## begin
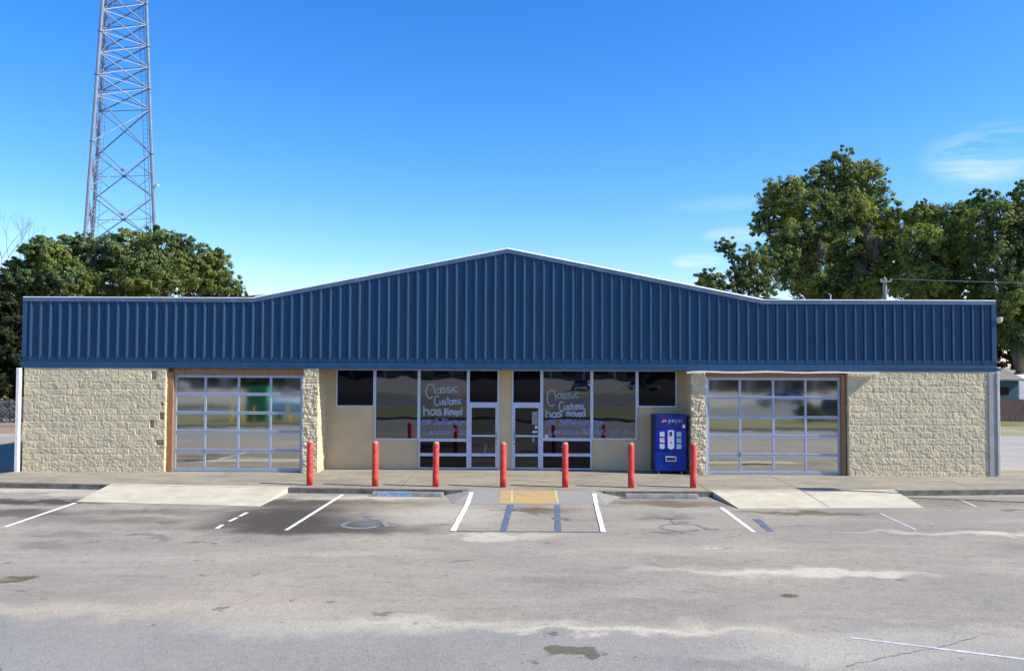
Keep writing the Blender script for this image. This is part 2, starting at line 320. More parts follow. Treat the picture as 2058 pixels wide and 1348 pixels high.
M['bluepaint'] = mat('blue_road_paint', (.085, .12, .19), .8, var=(.20, .205, .225), scale=5, lo=.5, hi=.74, detail=9)
M['bluefaint'] = mat('faded_blue_paint', (.11, .13, .175), .85, var=(.24, .23, .22), scale=3, lo=.40, hi=.56, detail=9)
M['yellow'] = mat('faded_yellow_paint', (.46, .30, .10), .8, var=(.30, .26, .20), scale=3.2, lo=.44, hi=.66, detail=8)
M['yelledge'] = mat('yellow_edge_paint', (.62, .47, .20), .8, var=(.45, .36, .22), scale=8)
M['stop'] = mat('wheel_stop_concrete', (.30, .30, .275), .9, var=(.17, .17, .16), scale=5, bump=.3)
M['stopblue'] = mat('wheel_stop_blue', (.12, .22, .40), .85, var=(.27, .30, .33), scale=9, lo=.45, hi=.6)
M['crack'] = mat('crack_fill', (.10, .09, .08), .95)
M['grass'] = mat('grass_ground', (.10, .13, .035), .95, var=(.20, .17, .07), scale=.8, bump=.6, bscale=15)
M['drygrass'] = mat('dry_verge', (.24, .20, .14), .95, var=(.30, .17, .09), scale=1.0, bump=.5, bscale=12)
M['road'] = mat('road_asphalt', (.13, .14, .15), .9, var=(.10, .105, .115), scale=.5)
M['fenceboard'] = mat('weathered_boards', (.13, .09, .075), .9, var=(.08, .055, .05), scale=3, stretch=(4, 4, .7))

# ---------------------------------------------------------------- ground & setting
GZ = -.14
KERB = [(-19.0, -2.10), (-16.6, -2.30), (-14.34, -2.47), (-10.96, -2.73), (-5.9, -3.09), (-1.7, -3.30), (2.48, -3.45), (5.46, -3.36), (10.72, -3.04), (14.44, -2.69), (22, -2.1), (30, -1.4)]
def kerb_y(x):
    for (a, b), (c, d) in zip(KERB, KERB[1:]):
        if a <= x <= c: return b+(d-b)*(x-a)/(c-a)
    return KERB[-1][1]
g = MB(); g.quad((-900, -900, GZ), (900, -900, GZ), (900, 1200, GZ), (-900, 1200, GZ)).build('ground', M['asphalt'])
tag(bpy.data.objects['ground'], kind='structure')
# sidewalk slab with kerb face
sw = MB(); xs = [-16.6+i*(38.6/40) for i in range(41)]
front = [(x, kerb_y(x)+.13) for x in xs]
poly = [(-16.6, kerb_y(-16.6)+.13)]+front[1:]+[(22, 1.5), (15.6, 1.5), (15.6, 1.2), (-15.2, 1.2), (-15.35, .05), (-15.7, -.9)]
sw.prism(poly, GZ-.2, 0.0)
tag(sw.build('sidewalk', M['sidewalk']), kind='structure')
k = MB()
for a, b in zip(xs, xs[1:]):
    if b <= -.95 or a >= 2.45:
        k.prism([(a, kerb_y(a)), (b, kerb_y(b)), (b, kerb_y(b)+.128), (a, kerb_y(a)+.128)], GZ-.2, -.004)
tag(k.build('kerb', M['kerb']), kind='structure')
j = MB()      # tooled joints cut as thin dark strips just above the slab
for x in (-13.4, -8.6, -2.9, 5.55, 8.16, 13.2):
    y0 = kerb_y(x)+.14
    j.quad((x-.008, y0, .003), (x+.008, y0, .003), (x+.008, -.03, .003), (x-.008, -.03, .003))
tag(j.build('sidewalk_joints', M['crack']), kind='structure')
def ramp(top0, top1, bot1, bot0, name='driveway_ramp'):
    m = MB(); t0, t1 = Vector((*top0, .006)), Vector((*top1, .006)); b0, b1 = Vector((*bot0, GZ+.012)), Vector((*bot1, GZ+.012))
    lo = GZ-.1
    m.add([t0, t1, b1, b0, (*top0, lo), (*top1, lo), (*bot1, lo), (*bot0, lo)], [(0, 3, 2, 1), (0, 1, 5, 4), (1, 2, 6, 5), (2, 3, 7, 6), (3, 0, 4, 7), (4, 5, 6, 7)])
    return tag(m.build(name, M['ramp']), kind='structure')
ramp((-11.15, kerb_y(-11.15)+.2), (-5.98, kerb_y(-6)+.2), (-6.1, -5.25), (-10.95, -4.72))
ramp((5.62, kerb_y(5.6)+.2), (10.75, kerb_y(10.8)+.2), (10.56, -4.92), (5.84, -5.18))
rj = MB(); rj.quad((8.15, -4.95, GZ+.02), (8.17, -4.95, GZ+.02), (8.17, -3.0, .012), (8.15, -3.0, .012))
tag(rj.build('ramp_joint', M['crack']), kind='structure')
# asphalt wedge up to the walk between the bay lines, yellow paint on it
w = MB(); x0, x1 = -1.75, 2.95; yk = lambda x: kerb_y(x)+.131
top = [(-.9, yk(-.9), -.002), (.7, yk(.7), -.002), (2.45, yk(2.45), -.002)]
w.add([(-1.62, yk(-1.62)-.14, GZ+.004), *top, (3.12, yk(3.12)-.14, GZ+.004), (2.6, -4.7, GZ+.004), (.7, -4.72, GZ+.004), (-1.3, -4.7, GZ+.004)],
      [(0, 7, 1), (1, 7, 6, 2), (2, 6, 5, 3), (3, 5, 4)])
tag(w.build('asphalt_ramp', M['patch']), kind='structure')
def wz(y): return GZ+.004+(-.002-GZ-.004)*(y+4.7)/(1.43)
y_ = MB(); y_.quad((-.13, -4.62, wz(-4.62)+.004), (1.34, -4.62, wz(-4.62)+.004), (1.42, -3.32, wz(-3.32)+.004), (-.15, -3.32, wz(-3.32)+.004))
tag(y_.build('yellow_ramp_marking', M['yellow']), kind='structure')
y_ = MB()
for x in (.19, 1.37): y_.quad((x-.03, -4.60, wz(-4.6)+.008), (x+.03, -4.60, wz(-4.6)+.008), (x+.03, -3.3, wz(-3.3)+.008), (x-.03, -3.3, wz(-3.3)+.008))
tag(y_.build('yellow_ramp_edge', M['yelledge']), kind='structure')
def line(a, b, w_, m, name='parking_line', z=GZ+.005, seg=1):
    a = Vector((*a, 0)); b = Vector((*b, 0)); d = (b-a).normalized(); n = Vector((-d.y, d.x, 0))
    mb = MB(); K = max(2, int((b-a).length/.25))
    L = []
    for i in range(K+1):
        p = a.lerp(b, i/K); h = w_/2*(1+random.uniform(-.12, .12)); L.append((p-n*h, p+n*h))
    vs = []
    for l, r in L: vs += [(l.x, l.y, z), (r.x, r.y, z)]
    mb.add(vs, [(2*i, 2*i+2, 2*i+3, 2*i+1) for i in range(K)])
    return tag(mb.build(name, m), kind='structure')
zz = GZ+.016
line((-.9, -3.55), (-1.04, -8.12), .125, M['paint'], z=zz)
bpy.data.objects['parking_line'].data.vertices  # first line lies over the wedge: lift it onto the slope
o = bpy.data.objects['parking_line']
for v in o.data.vertices:
    if v.co.y > -4.7: v.co.z = wz(v.co.y)+.01
o = line((2.40, -3.6), (2.17, -8.15), .11, M['paint'], z=zz)
for v in o.data.vertices:
    if v.co.y > -4.7: v.co.z = wz(v.co.y)+.01
line((-4.42, -3.3), (-4.62, -8.08), .09, M['paint'])
line((-10.9, -4.85), (-10.78, -7.92), .10, M['paint'])
line((5.45, -5.0), (5.42, -7.98), .10, M['paint'])
for a, b in (((-6.13, -6.05), (-6.14, -6.55)), ((-6.15, -6.7), (-6.17, -7.15)), ((-6.18, -7.55), (-6.16, -7.95))): line(a, b, .09, M['paint'])
line((9.12, -5.74), (9.04, -7.7), .05, M['paintold']); line((12.2, -3.5), (12.0, -4.7), .07, M['paintold'])
line((4.74, -14.78), (7.6, -15.97), .06, M['paintold'])
line((.165, -4.72), (.03, -8.11), .16, M['bluepaint'], 'blue_hatch_line'); line((1.35, -4.68), (1.21, -8.08), .14, M['bluepaint'], 'blue_hatch_line')
line((-.95, -8.1), (2.1, -8.1), .06, M['bluepaint'], 'blue_hatch_line', z=GZ+.009)
line((5.9, -6.5), (5.8, -7.95), .16, M['bluepaint'], 'blue_hatch_line')
def wheelchair(cx, cy, s):
    mb = MB(); z = GZ+.006
    def strip(pts, w_):
        nonlocal z
        z += .0015; V_ = [Vector((*p, 0)) for p in pts]; vs = []
        for i, p in enumerate(V_):
            d = (V_[min(i+1, len(V_)-1)]-V_[max(i-1, 0)]).normalized(); n = Vector((-d.y, d.x, 0))*w_/2
            for q in (p-n, p+n): vs.append((cx+q.x*s, cy+q.y*s, z))
        mb.add(vs, [(2*i, 2*i+2, 2*i+3, 2*i+1) for i in range(len(V_)-1)])
    strip([(-.10+.36*math.cos(t), -.3+.36*math.sin(t)) for t in [R(a) for a in range(100, 351, 18)]], .10)
    strip([(-.12, .42), (-.10, .02), (.26, .0), (.42, -.46), (.58, -.42)], .12)
    strip([(-.10, .22), (.18, .20)], .09)
    mb.add([(cx+(-.14+.11*math.cos(t))*s, cy+(.60+.11*math.sin(t))*s, z) for t in [i*math.pi/6 for i in range(12)]], [tuple(range(12))])
    return tag(mb.build('wheelchair_marking', M['bluefaint']), kind='structure')
wheelchair(-3.0, -7.1, 1.15); wheelchair(4.05, -7.2, 1.15)
def crack(pts, w_=.02):
    mb = MB(); L = []
    for a, b in zip(pts, pts[1:]):
        for i in range(8):
            t = i/8; L.append((a[0]+(b[0]-a[0])*t+random.gauss(0, .01), a[1]+(b[1]-a[1])*t+random.gauss(0, .012)))
    for a, b in zip(L, L[1:]):
        h = w_*random.uniform(.3, 1)/2; mb.quad((a[0], a[1]-h, GZ+.004), (b[0], b[1]-h, GZ+.004), (b[0], b[1]+h, GZ+.004), (a[0], a[1]+h, GZ+.004))
    tag(mb.build('ground_crack', M['crack']), kind='structure')
crack([(4.27, -15.81), (4.96, -15.46), (5.7, -15.15), (6.6, -14.6)])
crack([(7.3, -14.9), (8.4, -14.35)], .012)
# wheel stops
def wheel_stop(cx, cy, L, rz, blue, label):
    e = empty('wheel_stop', (cx, cy, GZ+.002), rz)
    def prof(x0, x1, off=0):
        m = MB(); pr = [(-.085-off, 0), (.085+off, 0), (.06+off, .115+off), (-.06-off, .115+off)]
        m.add([(x0, y, z) for y, z in pr]+[(x1, y, z) for y, z in pr], [(3, 2, 1, 0), (4, 5, 6, 7), (0, 1, 5, 4), (1, 2, 6, 5), (2, 3, 7, 6), (3, 0, 4, 7)]); return m
    prof(-L/2, L/2).build('block', M['stop'], e, bevel=.015)
    if blue: prof(-L/2+.12, .12, .003).build('painted_patch', M['stopblue'], e)
    tag(e, label, 'wheel stop', 'concrete wheel stops before the kerb')
wheel_stop(-2.62, -3.52, 1.92, R(-1.5), True, 'grey concrete wheel stop with faded blue paint, left of the yellow ramp')
wheel_stop(4.2, -3.62, 1.95, R(.5), False, 'plain grey concrete wheel stop right of the yellow ramp, before the vending machine')

# ---------------------------------------------------------------- building
B = empty('commercial_building', (0, 0, 0))
tag(B, 'low tan block commercial building with navy ribbed metal gable fascia and two garage doors', 'building')
HW = 15.24; ZB = 3.25; ZE = 5.46; ZP = 7.04; XB = 8.0; YF = -.02
holes = []
for (u0, v0, u1, v1) in [(305, 746, 315, 762), (302, 844, 311, 858), (315, 884, 329, 894), (324, 808, 330, 814), (323, 828, 330, 842)]:
    a = P(u0, v1, y=0); b = P(u1, v0, y=0); holes.append((a[0], b[0], a[2], b[2]))
def split_face(name, path, z0, z1, parent, seed=0, rough_edge=()):
    """wall sheet along a plan path (outward normal to its right-hand side), every block face broken"""
    pts = []
    for (a, b) in zip(path, path[1:]):
        a = Vector(a); b = Vector(b); n = max(1, round((b-a).length/.026))
        for i in range(n): pts.append((a.lerp(b, i/n), (b-a).normalized()))
    pts.append((Vector(path[-1]), pts[-1][1]))
    S_ = []; s = 0
    for i, (p, d) in enumerate(pts):
        if i: s += (p-pts[i-1][0]).length
        dp = pts[i-1][1] if i else d
        n = Vector((d.y, -d.x)); m = Vector((dp.y, -dp.x)); nn = (n+m)*(1 if (n+m).length < 1.9 else .5)
        S_.append((p, nn, s))
    nz = max(2, round((z1-z0)/.026)); vs = []; W_ = len(S_)
    for k in range(nz+1):
        z = z0+(z1-z0)*k/nz; row = int((z+10)/.203); fz = ((z+10) % .203)/.203
        for i, (p, n, s) in enumerate(S_):
            ss = s+path[0][0]+50+(.203 if row % 2 else 0); bl = int(ss/.406); fx = (ss % .406)/.406
            h = noise.noise(Vector((bl*7.3+seed, row*3.1, .5)))
            q = Vector((p.x, p.y, z))
            d = .006*h + .006*noise.noise(q*7+Vector((0, 0, bl*.37))) + .008*noise.noise(q*14) + .008*noise.noise(q*30)
            d += .007*noise.noise(Vector((bl*1.7, row*2.3, seed)))*(fx-.5)*2 + .006*noise.noise(Vector((bl*2.7, row*1.3, seed+9)))*(fz-.5)*2
            if fz < .10 or fz > .93 or fx < .05 or fx > .96: d -= .005
            if seed > 2: d *= 2.2
            for (hx0, hx1, hz0, hz1) in holes:
                if hx0 < p.x < hx1 and hz0 < z < hz1 and abs(p.y) < .1: d -= .13
            vs.append((p.x+n.x*d, p.y+n.y*d, z))
    fs = [(k*W_+i, k*W_+i+1, (k+1)*W_+i+1, (k+1)*W_+i) for k in range(nz) for i in range(W_-1)]
    m = MB(); m.v = vs; m.f = fs
    return m.build(name, M['block'], parent)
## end
Set problem ::
Starting at the first line of the material, output exactly the lines up to and including the one with "stretch=(4, 4, .7))". Do not include the pictures.

Response for this exercise ::
Keep writing the Blender script for this image. This is part 2, starting at line 320. More parts follow. Treat the picture as 2058 pixels wide and 1348 pixels high.
M['bluepaint'] = mat('blue_road_paint', (.085, .12, .19), .8, var=(.20, .205, .225), scale=5, lo=.5, hi=.74, detail=9)
M['bluefaint'] = mat('faded_blue_paint', (.11, .13, .175), .85, var=(.24, .23, .22), scale=3, lo=.40, hi=.56, detail=9)
M['yellow'] = mat('faded_yellow_paint', (.46, .30, .10), .8, var=(.30, .26, .20), scale=3.2, lo=.44, hi=.66, detail=8)
M['yelledge'] = mat('yellow_edge_paint', (.62, .47, .20), .8, var=(.45, .36, .22), scale=8)
M['stop'] = mat('wheel_stop_concrete', (.30, .30, .275), .9, var=(.17, .17, .16), scale=5, bump=.3)
M['stopblue'] = mat('wheel_stop_blue', (.12, .22, .40), .85, var=(.27, .30, .33), scale=9, lo=.45, hi=.6)
M['crack'] = mat('crack_fill', (.10, .09, .08), .95)
M['grass'] = mat('grass_ground', (.10, .13, .035), .95, var=(.20, .17, .07), scale=.8, bump=.6, bscale=15)
M['drygrass'] = mat('dry_verge', (.24, .20, .14), .95, var=(.30, .17, .09), scale=1.0, bump=.5, bscale=12)
M['road'] = mat('road_asphalt', (.13, .14, .15), .9, var=(.10, .105, .115), scale=.5)
M['fenceboard'] = mat('weathered_boards', (.13, .09, .075), .9, var=(.08, .055, .05), scale=3, stretch=(4, 4, .7))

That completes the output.